▶ **WRITTEN EXERCISE**:
Return each line that holds the word "This".

▶ **PROVIDED ENTRIES**:
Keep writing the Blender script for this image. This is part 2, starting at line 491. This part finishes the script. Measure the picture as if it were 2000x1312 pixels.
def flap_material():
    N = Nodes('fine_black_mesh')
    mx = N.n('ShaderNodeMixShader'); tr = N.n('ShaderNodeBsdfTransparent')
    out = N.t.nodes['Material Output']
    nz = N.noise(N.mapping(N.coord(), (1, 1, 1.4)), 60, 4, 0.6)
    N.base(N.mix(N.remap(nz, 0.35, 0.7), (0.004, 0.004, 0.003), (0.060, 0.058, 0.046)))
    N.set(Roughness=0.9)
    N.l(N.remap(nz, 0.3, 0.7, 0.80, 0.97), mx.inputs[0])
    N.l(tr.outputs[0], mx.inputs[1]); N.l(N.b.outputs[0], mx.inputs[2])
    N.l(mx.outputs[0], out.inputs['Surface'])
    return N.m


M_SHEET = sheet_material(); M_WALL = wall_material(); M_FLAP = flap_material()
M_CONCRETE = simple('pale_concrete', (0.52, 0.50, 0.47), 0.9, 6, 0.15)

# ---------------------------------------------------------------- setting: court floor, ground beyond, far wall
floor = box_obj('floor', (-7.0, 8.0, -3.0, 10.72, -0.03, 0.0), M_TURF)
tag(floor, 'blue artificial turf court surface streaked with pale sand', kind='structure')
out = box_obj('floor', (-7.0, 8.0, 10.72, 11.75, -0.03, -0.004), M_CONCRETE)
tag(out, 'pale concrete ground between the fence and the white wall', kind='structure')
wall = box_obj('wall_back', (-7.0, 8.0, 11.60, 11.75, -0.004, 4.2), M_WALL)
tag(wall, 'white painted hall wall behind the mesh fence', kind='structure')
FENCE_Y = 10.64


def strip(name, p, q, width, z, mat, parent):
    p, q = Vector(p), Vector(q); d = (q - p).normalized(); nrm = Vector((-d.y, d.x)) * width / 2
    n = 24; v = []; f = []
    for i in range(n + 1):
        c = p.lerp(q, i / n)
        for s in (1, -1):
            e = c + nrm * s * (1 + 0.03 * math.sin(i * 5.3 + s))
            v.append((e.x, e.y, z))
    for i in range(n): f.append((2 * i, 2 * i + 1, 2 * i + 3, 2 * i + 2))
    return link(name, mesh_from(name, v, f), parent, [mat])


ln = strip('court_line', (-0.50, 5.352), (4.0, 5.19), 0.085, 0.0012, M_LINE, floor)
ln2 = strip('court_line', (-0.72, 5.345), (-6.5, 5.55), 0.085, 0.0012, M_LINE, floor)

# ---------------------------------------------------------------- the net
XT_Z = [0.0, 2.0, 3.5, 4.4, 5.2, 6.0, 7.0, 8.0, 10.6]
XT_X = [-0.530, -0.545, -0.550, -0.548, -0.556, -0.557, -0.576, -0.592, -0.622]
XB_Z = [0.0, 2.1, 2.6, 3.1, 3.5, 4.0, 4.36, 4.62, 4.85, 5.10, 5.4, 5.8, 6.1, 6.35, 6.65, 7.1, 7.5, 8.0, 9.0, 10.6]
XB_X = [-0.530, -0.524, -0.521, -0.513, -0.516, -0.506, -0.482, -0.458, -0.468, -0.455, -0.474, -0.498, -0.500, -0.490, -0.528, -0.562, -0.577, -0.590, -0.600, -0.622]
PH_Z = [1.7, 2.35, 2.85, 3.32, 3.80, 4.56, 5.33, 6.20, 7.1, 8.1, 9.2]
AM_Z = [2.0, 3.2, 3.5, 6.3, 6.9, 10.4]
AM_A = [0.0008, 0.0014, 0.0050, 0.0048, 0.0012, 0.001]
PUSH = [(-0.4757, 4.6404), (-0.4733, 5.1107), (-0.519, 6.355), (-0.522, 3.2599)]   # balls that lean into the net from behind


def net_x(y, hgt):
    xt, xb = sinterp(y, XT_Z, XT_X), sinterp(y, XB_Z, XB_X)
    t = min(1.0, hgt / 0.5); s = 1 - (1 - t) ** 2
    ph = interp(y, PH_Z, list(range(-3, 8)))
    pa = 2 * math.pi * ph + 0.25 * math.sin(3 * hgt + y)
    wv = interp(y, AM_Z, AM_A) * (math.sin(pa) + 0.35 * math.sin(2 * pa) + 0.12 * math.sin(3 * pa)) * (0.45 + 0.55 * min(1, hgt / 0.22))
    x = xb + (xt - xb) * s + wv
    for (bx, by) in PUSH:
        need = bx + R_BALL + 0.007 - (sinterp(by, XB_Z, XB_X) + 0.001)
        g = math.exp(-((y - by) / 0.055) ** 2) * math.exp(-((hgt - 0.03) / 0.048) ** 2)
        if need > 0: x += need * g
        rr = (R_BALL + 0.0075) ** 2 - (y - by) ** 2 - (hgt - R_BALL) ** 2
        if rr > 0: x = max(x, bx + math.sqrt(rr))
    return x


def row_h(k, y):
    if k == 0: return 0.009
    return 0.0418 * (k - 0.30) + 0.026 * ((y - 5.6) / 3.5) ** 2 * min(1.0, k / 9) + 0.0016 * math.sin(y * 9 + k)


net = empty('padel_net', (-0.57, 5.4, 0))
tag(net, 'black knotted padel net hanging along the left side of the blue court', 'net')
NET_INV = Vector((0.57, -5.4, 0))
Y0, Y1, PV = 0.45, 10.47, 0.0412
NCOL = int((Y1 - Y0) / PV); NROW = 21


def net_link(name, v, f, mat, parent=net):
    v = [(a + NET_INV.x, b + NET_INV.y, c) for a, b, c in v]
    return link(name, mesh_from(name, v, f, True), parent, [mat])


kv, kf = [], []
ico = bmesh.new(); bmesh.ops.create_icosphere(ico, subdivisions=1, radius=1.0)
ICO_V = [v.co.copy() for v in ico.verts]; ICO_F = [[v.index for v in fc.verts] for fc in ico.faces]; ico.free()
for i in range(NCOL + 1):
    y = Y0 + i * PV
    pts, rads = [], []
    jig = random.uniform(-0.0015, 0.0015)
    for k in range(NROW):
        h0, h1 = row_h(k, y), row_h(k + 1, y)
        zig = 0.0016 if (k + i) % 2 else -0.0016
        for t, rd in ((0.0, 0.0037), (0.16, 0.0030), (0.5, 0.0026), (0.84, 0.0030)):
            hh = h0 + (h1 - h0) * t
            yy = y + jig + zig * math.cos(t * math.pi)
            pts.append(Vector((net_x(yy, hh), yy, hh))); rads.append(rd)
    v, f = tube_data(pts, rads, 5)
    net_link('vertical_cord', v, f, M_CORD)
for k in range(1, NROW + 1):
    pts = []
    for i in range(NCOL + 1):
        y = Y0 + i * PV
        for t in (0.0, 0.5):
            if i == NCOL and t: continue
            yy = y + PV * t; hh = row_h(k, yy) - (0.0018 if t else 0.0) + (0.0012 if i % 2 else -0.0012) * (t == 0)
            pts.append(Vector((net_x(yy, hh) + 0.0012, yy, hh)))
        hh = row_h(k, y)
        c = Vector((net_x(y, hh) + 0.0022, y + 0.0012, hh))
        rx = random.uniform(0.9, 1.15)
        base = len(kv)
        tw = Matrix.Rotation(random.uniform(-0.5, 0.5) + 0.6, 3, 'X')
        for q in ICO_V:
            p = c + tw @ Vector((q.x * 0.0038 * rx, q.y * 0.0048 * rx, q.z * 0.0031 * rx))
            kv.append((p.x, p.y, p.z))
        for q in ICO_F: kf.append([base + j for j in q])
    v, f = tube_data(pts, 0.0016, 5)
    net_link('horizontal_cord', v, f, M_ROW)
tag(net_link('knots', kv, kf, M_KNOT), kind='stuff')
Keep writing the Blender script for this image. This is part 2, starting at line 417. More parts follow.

▶ **RESPONSE**:
Keep writing the Blender script for this image. This is part 2, starting at line 491. This part finishes the script. Measure the picture as if it were 2000x1312 pixels.
Keep writing the Blender script for this image. This is part 2, starting at line 417. More parts follow.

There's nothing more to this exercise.